* _Task description_: Restate word for word the lines of the data below, from the first through the one that has "struct('wall_left', mb)".
___
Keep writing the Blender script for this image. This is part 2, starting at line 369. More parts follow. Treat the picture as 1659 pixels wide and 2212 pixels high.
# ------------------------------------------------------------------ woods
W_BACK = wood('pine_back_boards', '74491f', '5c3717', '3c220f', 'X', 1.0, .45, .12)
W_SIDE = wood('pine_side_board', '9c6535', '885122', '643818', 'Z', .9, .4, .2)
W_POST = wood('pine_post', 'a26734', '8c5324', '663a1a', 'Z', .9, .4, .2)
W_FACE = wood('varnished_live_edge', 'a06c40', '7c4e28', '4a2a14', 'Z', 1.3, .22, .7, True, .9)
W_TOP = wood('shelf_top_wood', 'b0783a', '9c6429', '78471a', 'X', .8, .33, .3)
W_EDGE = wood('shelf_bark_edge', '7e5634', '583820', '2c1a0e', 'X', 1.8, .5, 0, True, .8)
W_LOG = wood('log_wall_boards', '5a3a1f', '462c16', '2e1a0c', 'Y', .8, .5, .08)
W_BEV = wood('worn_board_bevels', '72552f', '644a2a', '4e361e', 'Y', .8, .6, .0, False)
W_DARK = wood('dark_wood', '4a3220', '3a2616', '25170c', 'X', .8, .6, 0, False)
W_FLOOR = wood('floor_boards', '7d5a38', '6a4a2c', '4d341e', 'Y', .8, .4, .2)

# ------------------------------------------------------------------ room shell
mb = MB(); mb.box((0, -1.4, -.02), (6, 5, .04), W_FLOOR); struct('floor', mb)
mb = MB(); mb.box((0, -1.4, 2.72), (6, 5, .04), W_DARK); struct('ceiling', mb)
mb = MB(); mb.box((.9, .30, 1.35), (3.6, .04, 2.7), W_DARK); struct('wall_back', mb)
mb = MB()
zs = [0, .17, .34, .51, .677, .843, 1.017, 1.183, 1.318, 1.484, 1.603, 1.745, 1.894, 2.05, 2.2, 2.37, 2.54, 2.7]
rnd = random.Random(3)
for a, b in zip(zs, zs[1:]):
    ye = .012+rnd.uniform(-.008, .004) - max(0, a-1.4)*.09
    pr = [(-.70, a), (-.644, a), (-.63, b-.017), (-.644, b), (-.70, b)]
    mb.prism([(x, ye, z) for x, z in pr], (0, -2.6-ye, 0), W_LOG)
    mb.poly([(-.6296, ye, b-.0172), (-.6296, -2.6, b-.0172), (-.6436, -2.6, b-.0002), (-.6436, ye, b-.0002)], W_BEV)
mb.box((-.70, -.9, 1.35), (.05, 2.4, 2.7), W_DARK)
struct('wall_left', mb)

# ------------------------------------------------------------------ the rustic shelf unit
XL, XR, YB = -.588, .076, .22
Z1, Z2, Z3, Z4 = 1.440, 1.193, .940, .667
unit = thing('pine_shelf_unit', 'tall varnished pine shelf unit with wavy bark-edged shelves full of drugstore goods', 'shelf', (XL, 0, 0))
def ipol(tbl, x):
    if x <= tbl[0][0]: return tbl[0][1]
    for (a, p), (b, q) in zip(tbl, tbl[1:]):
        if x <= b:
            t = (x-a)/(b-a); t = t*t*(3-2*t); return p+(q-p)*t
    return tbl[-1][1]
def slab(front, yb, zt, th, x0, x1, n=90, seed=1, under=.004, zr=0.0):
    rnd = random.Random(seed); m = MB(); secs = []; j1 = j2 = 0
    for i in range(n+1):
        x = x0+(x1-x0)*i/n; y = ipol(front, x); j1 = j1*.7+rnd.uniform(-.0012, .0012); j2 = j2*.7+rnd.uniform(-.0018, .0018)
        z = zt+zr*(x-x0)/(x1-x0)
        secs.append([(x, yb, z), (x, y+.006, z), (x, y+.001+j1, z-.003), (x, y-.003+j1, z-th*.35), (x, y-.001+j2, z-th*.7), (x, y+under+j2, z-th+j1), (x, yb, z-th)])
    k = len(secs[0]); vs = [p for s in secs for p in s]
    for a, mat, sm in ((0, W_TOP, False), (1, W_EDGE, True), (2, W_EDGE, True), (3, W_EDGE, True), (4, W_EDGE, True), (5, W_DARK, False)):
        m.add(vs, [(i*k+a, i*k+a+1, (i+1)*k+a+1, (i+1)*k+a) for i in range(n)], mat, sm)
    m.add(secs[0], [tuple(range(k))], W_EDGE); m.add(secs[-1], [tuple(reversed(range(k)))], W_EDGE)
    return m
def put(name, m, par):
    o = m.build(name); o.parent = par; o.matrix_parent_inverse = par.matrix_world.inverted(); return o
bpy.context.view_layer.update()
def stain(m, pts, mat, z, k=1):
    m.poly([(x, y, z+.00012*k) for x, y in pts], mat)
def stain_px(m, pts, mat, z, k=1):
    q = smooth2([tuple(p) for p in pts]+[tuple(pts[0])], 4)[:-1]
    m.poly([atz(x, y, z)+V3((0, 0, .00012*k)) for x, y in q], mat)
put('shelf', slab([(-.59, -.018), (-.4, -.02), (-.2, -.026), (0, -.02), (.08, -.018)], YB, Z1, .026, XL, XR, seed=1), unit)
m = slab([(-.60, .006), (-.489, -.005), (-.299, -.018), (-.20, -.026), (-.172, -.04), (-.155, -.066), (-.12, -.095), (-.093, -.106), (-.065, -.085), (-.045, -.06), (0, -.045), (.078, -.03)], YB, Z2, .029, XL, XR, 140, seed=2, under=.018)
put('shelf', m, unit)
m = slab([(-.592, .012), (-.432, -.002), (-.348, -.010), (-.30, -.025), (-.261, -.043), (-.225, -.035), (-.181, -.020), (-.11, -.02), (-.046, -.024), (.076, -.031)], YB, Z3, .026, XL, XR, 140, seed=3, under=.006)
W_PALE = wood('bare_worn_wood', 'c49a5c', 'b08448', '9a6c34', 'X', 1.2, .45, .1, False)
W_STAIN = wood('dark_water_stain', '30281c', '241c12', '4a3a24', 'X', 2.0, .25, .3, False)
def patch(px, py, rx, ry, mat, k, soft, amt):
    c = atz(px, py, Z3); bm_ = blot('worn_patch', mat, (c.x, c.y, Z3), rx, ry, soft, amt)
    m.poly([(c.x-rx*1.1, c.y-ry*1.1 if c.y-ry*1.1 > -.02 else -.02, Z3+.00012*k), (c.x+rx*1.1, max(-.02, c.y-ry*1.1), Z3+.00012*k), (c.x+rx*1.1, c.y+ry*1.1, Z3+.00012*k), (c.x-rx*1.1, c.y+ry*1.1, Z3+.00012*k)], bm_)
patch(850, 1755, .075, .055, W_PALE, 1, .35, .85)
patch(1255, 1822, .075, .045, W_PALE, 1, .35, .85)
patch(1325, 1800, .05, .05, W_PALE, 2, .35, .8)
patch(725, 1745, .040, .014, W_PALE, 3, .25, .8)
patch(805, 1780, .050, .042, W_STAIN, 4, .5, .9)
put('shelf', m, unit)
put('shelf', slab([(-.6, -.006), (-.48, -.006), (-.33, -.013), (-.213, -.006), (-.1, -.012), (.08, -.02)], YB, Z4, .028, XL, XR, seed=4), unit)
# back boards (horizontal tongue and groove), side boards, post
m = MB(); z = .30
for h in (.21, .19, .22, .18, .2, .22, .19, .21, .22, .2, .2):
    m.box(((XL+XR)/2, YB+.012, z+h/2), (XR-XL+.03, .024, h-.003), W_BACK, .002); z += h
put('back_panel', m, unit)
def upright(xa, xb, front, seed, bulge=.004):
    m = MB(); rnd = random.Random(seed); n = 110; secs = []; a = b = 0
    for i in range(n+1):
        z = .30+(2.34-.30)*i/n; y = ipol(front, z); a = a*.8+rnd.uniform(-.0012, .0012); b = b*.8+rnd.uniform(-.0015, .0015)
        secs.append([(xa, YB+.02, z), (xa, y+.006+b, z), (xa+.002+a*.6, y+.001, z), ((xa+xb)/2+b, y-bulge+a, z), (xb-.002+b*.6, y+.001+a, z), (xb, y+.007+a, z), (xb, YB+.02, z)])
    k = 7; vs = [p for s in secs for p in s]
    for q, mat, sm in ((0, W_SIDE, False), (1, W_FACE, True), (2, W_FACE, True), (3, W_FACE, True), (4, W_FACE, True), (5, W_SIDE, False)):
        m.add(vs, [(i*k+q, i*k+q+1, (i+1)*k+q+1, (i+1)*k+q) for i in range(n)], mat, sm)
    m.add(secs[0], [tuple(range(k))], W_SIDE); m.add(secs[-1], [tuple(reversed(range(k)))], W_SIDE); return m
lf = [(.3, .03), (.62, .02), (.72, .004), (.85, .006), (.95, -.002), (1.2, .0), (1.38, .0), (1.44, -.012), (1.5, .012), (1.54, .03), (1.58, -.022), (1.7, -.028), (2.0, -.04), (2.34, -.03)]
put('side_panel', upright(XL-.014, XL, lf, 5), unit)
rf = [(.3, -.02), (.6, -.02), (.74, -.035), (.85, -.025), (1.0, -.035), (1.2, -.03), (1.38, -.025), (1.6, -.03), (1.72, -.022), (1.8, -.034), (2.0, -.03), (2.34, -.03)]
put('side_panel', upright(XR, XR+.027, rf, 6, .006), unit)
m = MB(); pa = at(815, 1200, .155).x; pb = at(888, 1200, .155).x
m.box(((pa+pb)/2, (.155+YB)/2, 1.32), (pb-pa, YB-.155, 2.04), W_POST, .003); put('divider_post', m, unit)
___
* _Solution_:
Keep writing the Blender script for this image. This is part 2, starting at line 369. More parts follow. Treat the picture as 1659 pixels wide and 2212 pixels high.
# ------------------------------------------------------------------ woods
W_BACK = wood('pine_back_boards', '74491f', '5c3717', '3c220f', 'X', 1.0, .45, .12)
W_SIDE = wood('pine_side_board', '9c6535', '885122', '643818', 'Z', .9, .4, .2)
W_POST = wood('pine_post', 'a26734', '8c5324', '663a1a', 'Z', .9, .4, .2)
W_FACE = wood('varnished_live_edge', 'a06c40', '7c4e28', '4a2a14', 'Z', 1.3, .22, .7, True, .9)
W_TOP = wood('shelf_top_wood', 'b0783a', '9c6429', '78471a', 'X', .8, .33, .3)
W_EDGE = wood('shelf_bark_edge', '7e5634', '583820', '2c1a0e', 'X', 1.8, .5, 0, True, .8)
W_LOG = wood('log_wall_boards', '5a3a1f', '462c16', '2e1a0c', 'Y', .8, .5, .08)
W_BEV = wood('worn_board_bevels', '72552f', '644a2a', '4e361e', 'Y', .8, .6, .0, False)
W_DARK = wood('dark_wood', '4a3220', '3a2616', '25170c', 'X', .8, .6, 0, False)
W_FLOOR = wood('floor_boards', '7d5a38', '6a4a2c', '4d341e', 'Y', .8, .4, .2)

# ------------------------------------------------------------------ room shell
mb = MB(); mb.box((0, -1.4, -.02), (6, 5, .04), W_FLOOR); struct('floor', mb)
mb = MB(); mb.box((0, -1.4, 2.72), (6, 5, .04), W_DARK); struct('ceiling', mb)
mb = MB(); mb.box((.9, .30, 1.35), (3.6, .04, 2.7), W_DARK); struct('wall_back', mb)
mb = MB()
zs = [0, .17, .34, .51, .677, .843, 1.017, 1.183, 1.318, 1.484, 1.603, 1.745, 1.894, 2.05, 2.2, 2.37, 2.54, 2.7]
rnd = random.Random(3)
for a, b in zip(zs, zs[1:]):
    ye = .012+rnd.uniform(-.008, .004) - max(0, a-1.4)*.09
    pr = [(-.70, a), (-.644, a), (-.63, b-.017), (-.644, b), (-.70, b)]
    mb.prism([(x, ye, z) for x, z in pr], (0, -2.6-ye, 0), W_LOG)
    mb.poly([(-.6296, ye, b-.0172), (-.6296, -2.6, b-.0172), (-.6436, -2.6, b-.0002), (-.6436, ye, b-.0002)], W_BEV)
mb.box((-.70, -.9, 1.35), (.05, 2.4, 2.7), W_DARK)
struct('wall_left', mb)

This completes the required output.